The electrochemical reduction of carbon dioxide presents an opportunity to transform the gas from an environmental liability to a feedstock for chemical products or as a medium to store renewable electricity in the form of chemical bonds, as nature does.

Their work was published in the journalACS Catalysis.

"For carbon dioxide, the better we understand the reaction pathways, the better we can control the reaction -- which is what we want in the long term," said lead author Rileigh Casebolt DiDomenico, a chemical engineering doctoral student at Cornell under the supervision of Prof. Tobias Hanrath.

"If we have better control over the reaction, then we can make what we want, when we want to make it," DiDomenico said. "The Cottrell equation is the tool that helps us to get there."

The equation enables a researcher to identify and control experimental parameters to take carbon dioxide and convert it into useful carbon products like ethylene, ethane or ethanol.

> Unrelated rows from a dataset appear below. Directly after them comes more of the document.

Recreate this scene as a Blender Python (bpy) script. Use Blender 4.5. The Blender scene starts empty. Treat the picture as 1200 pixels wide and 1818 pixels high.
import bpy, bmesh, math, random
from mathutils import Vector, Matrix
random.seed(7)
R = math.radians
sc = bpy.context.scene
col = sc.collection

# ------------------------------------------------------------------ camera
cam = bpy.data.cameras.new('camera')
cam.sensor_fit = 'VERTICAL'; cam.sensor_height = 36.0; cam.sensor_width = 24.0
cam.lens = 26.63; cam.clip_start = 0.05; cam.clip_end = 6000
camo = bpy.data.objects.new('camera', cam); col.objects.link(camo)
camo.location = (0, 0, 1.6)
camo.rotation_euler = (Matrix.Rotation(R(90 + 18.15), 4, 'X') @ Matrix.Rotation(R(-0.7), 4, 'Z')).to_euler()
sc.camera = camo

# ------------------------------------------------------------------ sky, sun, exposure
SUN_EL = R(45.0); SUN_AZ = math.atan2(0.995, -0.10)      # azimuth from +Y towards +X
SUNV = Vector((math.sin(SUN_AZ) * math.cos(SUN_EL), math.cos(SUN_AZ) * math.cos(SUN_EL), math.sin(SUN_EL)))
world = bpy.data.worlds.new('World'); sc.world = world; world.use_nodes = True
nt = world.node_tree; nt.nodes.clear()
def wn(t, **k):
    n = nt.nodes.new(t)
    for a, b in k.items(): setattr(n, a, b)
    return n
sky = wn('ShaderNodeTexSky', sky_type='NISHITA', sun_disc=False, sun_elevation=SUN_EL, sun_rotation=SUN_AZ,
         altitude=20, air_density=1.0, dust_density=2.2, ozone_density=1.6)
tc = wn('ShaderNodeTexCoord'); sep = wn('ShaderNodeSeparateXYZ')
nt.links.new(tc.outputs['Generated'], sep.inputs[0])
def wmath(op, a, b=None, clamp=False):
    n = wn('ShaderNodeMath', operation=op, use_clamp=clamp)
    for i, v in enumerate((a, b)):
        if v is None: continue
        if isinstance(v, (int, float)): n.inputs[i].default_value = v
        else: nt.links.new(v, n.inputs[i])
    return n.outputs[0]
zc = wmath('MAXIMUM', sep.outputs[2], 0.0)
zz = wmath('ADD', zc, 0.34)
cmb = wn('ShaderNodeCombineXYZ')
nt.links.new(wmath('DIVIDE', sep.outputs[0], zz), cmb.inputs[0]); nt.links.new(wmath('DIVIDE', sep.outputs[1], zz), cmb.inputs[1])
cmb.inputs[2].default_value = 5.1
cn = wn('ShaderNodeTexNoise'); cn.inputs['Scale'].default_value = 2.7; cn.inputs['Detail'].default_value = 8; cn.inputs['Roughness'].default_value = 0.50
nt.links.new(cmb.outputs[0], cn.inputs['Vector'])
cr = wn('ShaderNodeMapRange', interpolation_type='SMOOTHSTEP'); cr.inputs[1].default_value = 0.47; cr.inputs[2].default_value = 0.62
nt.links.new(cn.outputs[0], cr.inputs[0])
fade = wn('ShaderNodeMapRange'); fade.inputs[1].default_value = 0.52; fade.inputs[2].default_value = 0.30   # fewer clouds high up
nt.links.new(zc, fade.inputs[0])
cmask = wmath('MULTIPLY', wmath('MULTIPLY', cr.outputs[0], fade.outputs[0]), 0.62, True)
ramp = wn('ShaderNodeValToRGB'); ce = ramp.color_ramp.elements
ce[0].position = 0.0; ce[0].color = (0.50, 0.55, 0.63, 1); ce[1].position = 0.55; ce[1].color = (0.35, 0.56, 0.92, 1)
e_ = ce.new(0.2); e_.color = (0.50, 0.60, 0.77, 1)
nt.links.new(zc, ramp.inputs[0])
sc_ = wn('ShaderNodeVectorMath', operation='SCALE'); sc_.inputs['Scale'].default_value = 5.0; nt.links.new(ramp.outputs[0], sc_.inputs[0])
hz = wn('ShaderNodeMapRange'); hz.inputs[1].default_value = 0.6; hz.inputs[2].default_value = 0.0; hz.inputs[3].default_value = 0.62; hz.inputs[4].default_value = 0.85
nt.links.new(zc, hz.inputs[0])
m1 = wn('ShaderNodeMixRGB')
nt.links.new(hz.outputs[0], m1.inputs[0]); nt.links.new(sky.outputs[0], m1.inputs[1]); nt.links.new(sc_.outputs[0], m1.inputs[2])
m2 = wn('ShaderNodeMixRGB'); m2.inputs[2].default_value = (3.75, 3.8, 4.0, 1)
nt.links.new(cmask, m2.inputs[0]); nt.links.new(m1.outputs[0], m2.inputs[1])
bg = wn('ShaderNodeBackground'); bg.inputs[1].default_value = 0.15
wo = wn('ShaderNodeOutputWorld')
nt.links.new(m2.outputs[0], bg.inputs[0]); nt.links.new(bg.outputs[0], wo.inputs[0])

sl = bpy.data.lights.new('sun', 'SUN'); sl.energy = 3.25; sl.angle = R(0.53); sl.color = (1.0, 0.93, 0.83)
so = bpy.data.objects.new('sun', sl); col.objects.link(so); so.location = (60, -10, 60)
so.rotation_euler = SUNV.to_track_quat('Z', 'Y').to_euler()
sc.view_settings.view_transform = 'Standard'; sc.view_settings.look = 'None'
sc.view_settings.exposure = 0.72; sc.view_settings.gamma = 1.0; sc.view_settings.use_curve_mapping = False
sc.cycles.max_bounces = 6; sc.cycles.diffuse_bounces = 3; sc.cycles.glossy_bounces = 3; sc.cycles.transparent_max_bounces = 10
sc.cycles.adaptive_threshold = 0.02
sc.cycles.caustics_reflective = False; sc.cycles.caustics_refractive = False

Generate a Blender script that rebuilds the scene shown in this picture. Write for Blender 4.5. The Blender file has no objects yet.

Many researchers today use advanced computational methods to provide a detailed atomistic picture of processes at the catalyst surface, but these methods often involve several nuanced assumptions, which complicate direct comparison to experiments, said senior author Tobias Hanrath.

"The magnificence of this old equation is that there are very few assumptions," Hanrath said. "If you put in experimental data, you get a better sense of truth. It's an old classic. That's the part that I thought was beautiful."

DiDomenico said: "Because it is older, the Cottrell equation has been a forgotten technique. It's classic electrochemistry. Just bringing it back to the forefront of people's minds has been cool. And I think this equation will help other electrochemists to study their own systems."

The research was supported by the National Science Foundation, a Cornell Energy Systems Institute-Corning Graduate Fellowship and the Cornell Engineering Learning Initiative.